SPATIAL IDENTITY INSTALLATION

SPATIAL IDENTITY INSTALLATION

BIOGRAPHY

Natasha Shoro is a contemporary visual artist based In Southern California. Born in Ithaca, New York to Pakistani parents.

Shoro's genres include abstract mixed media paintings to site specific installations to address topics from her life experiences of being a woman with multi-cultural influences.  She finds inspiration from her travels and is inspired by the aerial cartographies in nature. 

Natasha spent the first twelve years of her life travelling extensively as her father worked in the hotel management business. Living in the United States, Africa, Europe and Pakistan exposed Natasha to a wide range of languages and culture. This rich overlap of experience has had a profound influence on Natasha’s art making. Throughout her schooling both in the United States and abroad, Natasha has continued to be recognized and awarded for her accomplishments in fine art, experimenting with a variety of mediums.

Graduating with a Bachelor of Fine Arts in Graphic Design with honors and distinction from Iowa State University, Natasha spent her undergraduate years developing a body of work on paper and canvas using translucent acrylic washes inspired by Abstract Expressionism. Receiving two grants, one for her honors project Riding the Waves and the other for a Focus Grant Painting on Fabrics, enabled Natasha to explore various processes. Natasha competed in a regional art competition at the Brunnier Gallery and Museum in Ames, Iowa were her Ethnic series was honored as "best in show" at the Brunnier Gallery Museum

Natasha continues to exhibit internationally. Her work has evolved over the years and masters a variety of multi media techniques. Natasha's passion for mark-making in drawing and painting encourages a journey of self-discovery and investigation of personal space and overlapping identity.
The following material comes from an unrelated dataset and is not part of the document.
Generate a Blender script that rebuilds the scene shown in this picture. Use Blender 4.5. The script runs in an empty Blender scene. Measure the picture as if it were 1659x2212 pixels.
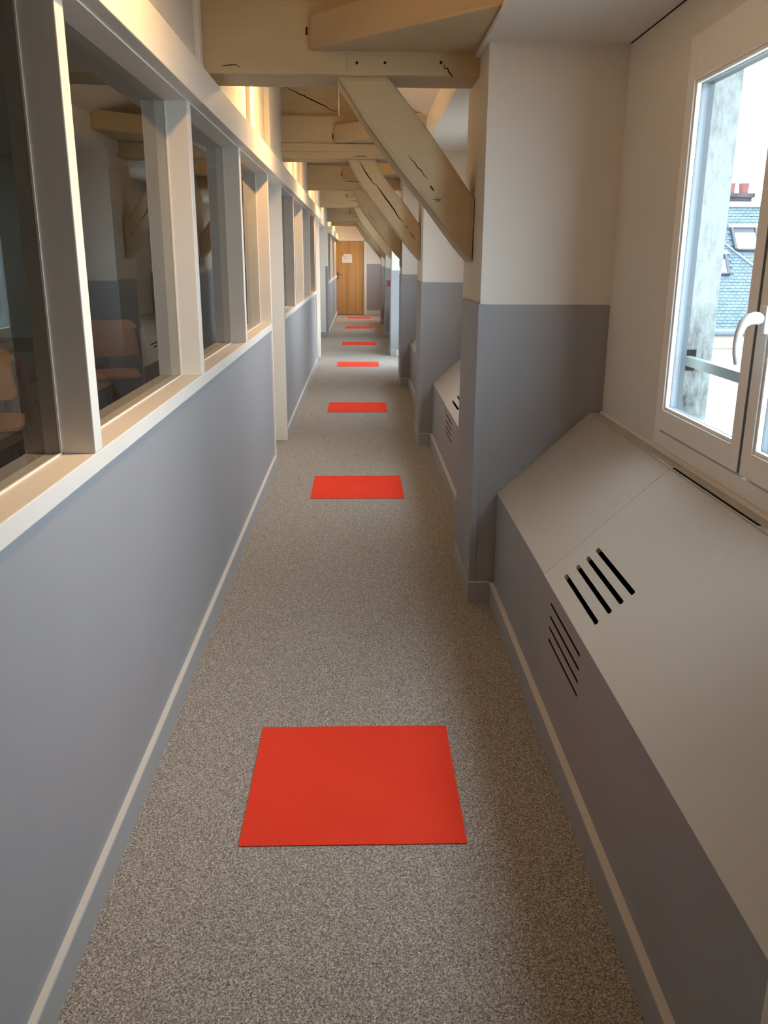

Her international exhibitions and sold out solo shows culminated in to the Ethnic Identity Series of paintings, which were exhibited and sold at Marion Meyer Contemporary Art Gallery in Laguna Beach, California.

She received her MFA in Drawing, Painting and Printmaking from California State University, Fullerton. Natasha’s Spatial Identity series expresses an ebb and flow, abstracted in to threads, connecting her inner and outer spaces, fusing, weaving stitching together the fabric of her being resulting in an overlapping, entwined, layered Spatial Identity. A retrospective solo art exhibition that included work from a span of 25 years titled “Spatial Identity” showcasing 85 mixed media paintings at the Founders Hall Art Gallery, Soka University, an 8,000 sq. ft space. A commissioned mixed media site-specific installation piece measuring 11’h x 20’w was part of the collection as seen in the photo above.

In continous exhibitions and experimentations, and intrigued by the use of beeswax while creating Batiks in high school, Natasha’s energy turned to experiment with the ancient form of encaustic medium. Working with beeswax and oil pigment on wood panels, her current work The Essence of Being series portrays the inner space representing her feelings, felt within the fluid space. She captures symbols that are almost within her subconscious state, spiritual maps of her inner being. This overlap of translucent layers of random spatial imagery and overlapping emotion, spiritual experience and senses are constantly moving, not defined, and forever evolving. Most recently, for her encaustic pieces created on wood panels, an article was written by Meher McArthur (a freelance Asian art historian) and published and featured in KCET Artbound, a Southern California Cultural Journal.

The Essence of Being is a mother-daughter shared world view that harmonizes creative expression through abstract painting, photography, and poetry. The concept behind the the Essence of Being was a product of Natasha's drive in celebrating roots and identity through her art, and Anushe Shoro's (Natasha's daughter) exploration of interconnectedness between herself and the environment. Both mother and daughter began this journey in early 2012 and this exploration can only best be shared through their artwork. The recent published reviews by art critic Roberta Carasso in Art Scene California and by Dr. Joanna Roche in Artillery Magazine express the artists' connection with nature.

Natasha's paintings are in corporate collections worldwide with a major collection at CTBC Bank, USA - Los Angeles, California, Vellani & Vellani, Bank of Mashreq and Bank of America. Her paintings are included in numerous private and public art collections around the world.